Mit 14 Jahren ist der heute 85-Jährige von der Volksschule abgegangen, um eine Lehre im Bergbau zu machen. Nur so hatte er Anrecht auf eine der geräumigen Zechenwohnungen. Mit etwas mehr als 4 D-Mark Schichtlohn wurde er zum Haupternährer der Familie. Dass sich das Bildungssystem seit seiner Jugend verbessert hat, ist ein Verdienst der SPD. Und in Karlheinz‘ Fall hatte die Partei auch direkten Einfluss auf seine Bildung: „Ich habe in der SPD gemerkt, dass ich mit allen Akademikern diskutieren kann.“
Chancengleichheit im Bildungssystem, die Vermögensfrage, soziale Klimapolitik – der Geburtstag der SPD ist für Lisa ein guter Anlass, um in die Zukunft der Partei zu schauen: „Ich glaube, dass die SPD gerade an einem Punkt ist, an dem sie viel Veränderung braucht – gerade auch bei uns in NRW. Und ich glaube, dass es gerade jüngere Menschen sind, die diese Veränderung antreiben können.“ So setzten die NRWJusos wieder stärker auf die Zusammenarbeit mit den Gewerkschaften, was auch Karlheinz anerkennend befürwortet.

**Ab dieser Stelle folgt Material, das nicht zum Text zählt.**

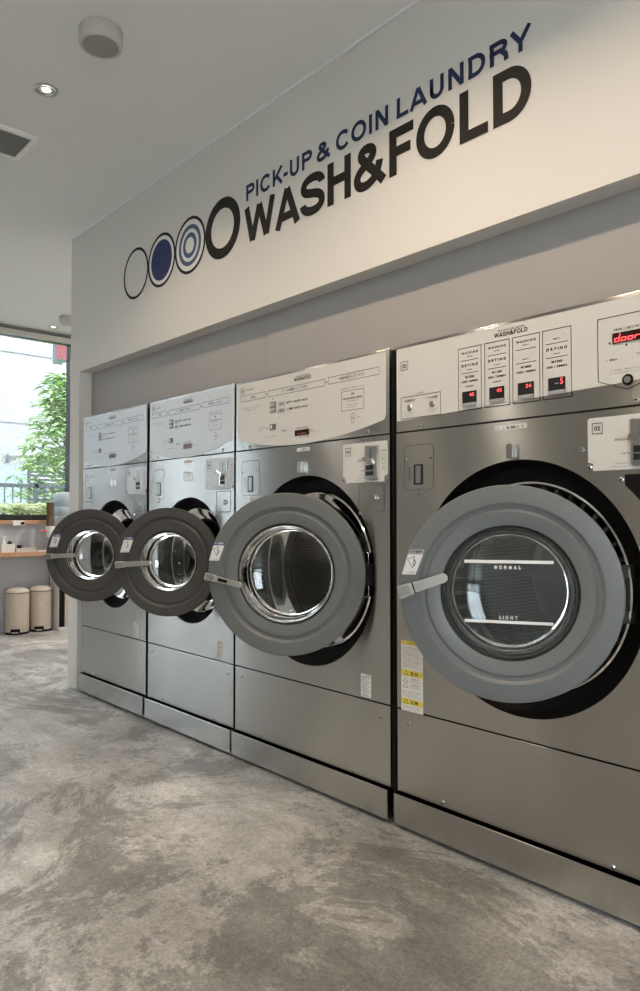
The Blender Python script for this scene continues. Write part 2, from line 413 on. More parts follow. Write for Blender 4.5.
def lettering_spans(s, x0, x1, z0, z1, w, sx):
    ch = z1 - z0; adv = [glyph(c, w)[1] * ch * sx for c in s]; tr = ((x1 - x0) - sum(adv)) / (len(s) - 1)
    out = []; x = x0; st = x0; wd = ''
    for c, a in zip(s + ' ', adv + [0]):
        if c == ' ':
            out.append((st, x - tr, wd)); wd = ''; x += a + tr; st = x
        else: wd += c; x += a + tr
    return out
def tag(o, label=None, cat=None, group=None, kind=None):
    if label: o['label'] = label
    if cat: o['category'] = cat
    if group: o['group'] = group
    if kind: o['kind'] = kind
    return o
def empty(name, loc, label, cat, group=None, rz=0):
    o = bpy.data.objects.new(name, None); C.objects.link(o); o.location = loc; o.rotation_euler = (0, 0, rz); o.empty_display_size = .1
    return tag(o, label, cat, group)
def struct(o): o['kind'] = 'structure'; return o
def sbox(name, x0, x1, y0, y1, z0, z1, k):
    g = G(); g.box(x0, x1, y0, y1, z0, z1, k); return struct(g.build(name, smooth=0))

# ------------------------------------------------------------------ the room
CZ = 3.19; WX = -7.7; RX = 3.2; BY = -4.7; AY = 3.0; JX0, JX1 = -4.965, -4.812; BZ = 2.205
g = G(); g.box(WX - .25, RX + .15, BY - .15, AY + .15, -.1, 0, 'concrete'); struct(g.build('floor', smooth=0))
g = G(); g.box(WX - .25, RX + .15, BY - .15, AY + .15, CZ, CZ + .1, 'ceil'); struct(g.build('ceiling', smooth=0))
sbox('wall_front', WX, RX, BY - .15, BY, 0, CZ, 'room')
SY0, SY1, SZ1 = -4.3, -2.6, 2.7
g = G()
g.box(RX, RX + .15, BY, SY0, 0, CZ, 'room'); g.box(RX, RX + .15, SY1, 1.15, 0, CZ, 'room'); g.box(RX, RX + .15, SY0, SY1, SZ1, CZ, 'room'); g.box(RX, RX + .15, SY0, SY1, 0, .12, 'room')
struct(g.build('wall_right', smooth=0))
w2 = bpy.data.objects.new('added_window', None); C.objects.link(w2); w2.location = (RX, 0, 0); struct(w2)  # added window out of view, lets in daylight and feeds the reflections
g = G(); g.box(0, .10, SY0, SY1, .12, .17, 'frame_black'); g.box(0, .10, SY0, SY1, SZ1 - .05, SZ1, 'frame_black')
for y in (SY0, SY1 - .05): g.box(.01, .09, y, y + .05, .17, SZ1 - .05, 'frame_black')
g.build('window_frame', w2, smooth=0)
g = G(); g.box(.048, .055, SY0 + .05, SY1 - .05, .17, SZ1 - .05, 'added_glass'); g.build('pane', w2, smooth=0)
sbox('wall_partition', JX0, JX1, 0, AY, 0, CZ, 'wall')
sbox('wall_back', JX1, RX, 1.0, 1.15, 0, CZ, 'room')
sbox('wall_alcove', WX, JX0, AY, AY + .15, 0, CZ, 'wall_grey')
sbox('wall_bulkhead', JX1, RX, 0, .99, BZ, CZ, 'wall')
g = G()   # board above the machines, in two sheets that meet at a fine seam
g.box(JX1, -2.812, .09, .115, 1.878, BZ, 'recess'); g.box(-2.81, RX, .09, .115, 1.878, BZ, 'recess')
struct(g.build('wall_recess', smooth=0))
sbox('wall_filler', -.79, RX, 0, .03, 0, 1.878, 'room')
sbox('trim_1', JX0 + .001, RX, -.004, 0, CZ - .012, CZ, 'ceil')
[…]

Lisa fährt fort: „In der Gewerkschaft waren sehr sehr viele Menschen auch in der SPD und so bin ich dann auch eingetreten. In der SPD musste ich dann feststellen, dass gar nicht mehr so viele Genoss*innen auch in einer Gewerkschaft sind“, erklärt Lisa, sie ergänzt: „Bei uns in der Partei ist dieser direkte Bezug zur Gewerkschaft verloren gegangen. Vielleicht auch, weil der Fokus nicht mehr so stark auf dem Thema Arbeit liegt.“ Dass die Gewerkschaften und der enge Draht zu den Arbeitnehmenden für die Politik jedoch enorm wichtig sind, weiß auch Karlheinz: „Veränderungen für Arbeitnehmer erkämpft man nicht mit dem Sektglas in der Hand, sondern auf der Straße.“
Ein weiteres Thema, das die Beiden beschäftigt, ist die Anwerbung neuer Mitglieder. Karlheinz hat dafür einen guten Tipp auf Lager, schließlich habe er in seiner Anfangszeit in Habinghorst 60 Neumitglieder angeworben. Seine Devise lautet: Vernetzung – er selbst ist Mitglied in 13 Vereinen, in denen er immer auch fleißig Werbung für die SPD gemacht hat. Auch die Jusos in Waltrop haben in den letzten Monaten Zuwachs erhalten. Lisa hat die Erfahrung gemacht, dass man auf die Menschen zugehen muss, um ihnen das Gefühl geben, dass ihre Themen und Probleme in der SPD Beachtung finden. Schwieriger sei es, die Mitglieder zu aktivieren, sagt die 26-Jährige: „Viele wollen nicht mehr so viel Verantwortung übernehmen in der heutigen Zeit, weil sie im Alltag schon ausgelastet sind. Man hat 1000 Sachen, die man macht. Da fehlt die Zeit.“ „Ist das nicht eine faule Ausrede?“, schaltet sich Karlheinz prompt ein. Er wünscht sich mehr Engagement in der Partei, das sei früher auch möglich gewesen. „Ich erinnere mich an die Bergleute, die zusätzlich zu ihrer Arbeit auf der Zeche ein Stück Land bestellt haben und außerdem in der Gewerkschaft und der Partei aktiv“, erklärt er.
Es sind viele gute Ideen und Ratschläge, die die Zwei in ihrem Gespräch ausmachen. Und auch auf die Frage „Was wünscht ihr der SPD zum Geburtstag?“ finden sie schnell eine Antwort. „Dass sie sich auf ihre Wurzel und ureigenen Werte besinnt“, erklärt Karlheinz Rauhut. „Mut zur Veränderung! Die SPD muss mit der Zeit gehen, um gerade auch für junge Menschen attraktiv zu bleiben“, erklärt Lisa Fullert energisch. Sie denkt kurz nach, dann ergänzt sie: „In den Generationen meiner Großmutter und Mutter gab es noch die Perspektive ,die Kinder werden es besser haben‘. Diese Hoffnung gibt es so nicht mehr. Meine Zukunft sieht eher mau aus. Die SPD muss dieses Versprechen erneuern.“ „Wir sind nicht arbeitslos geworden bei der SPD“, findet auch Karlheinz Rauhut. Es gibt genug zu tun.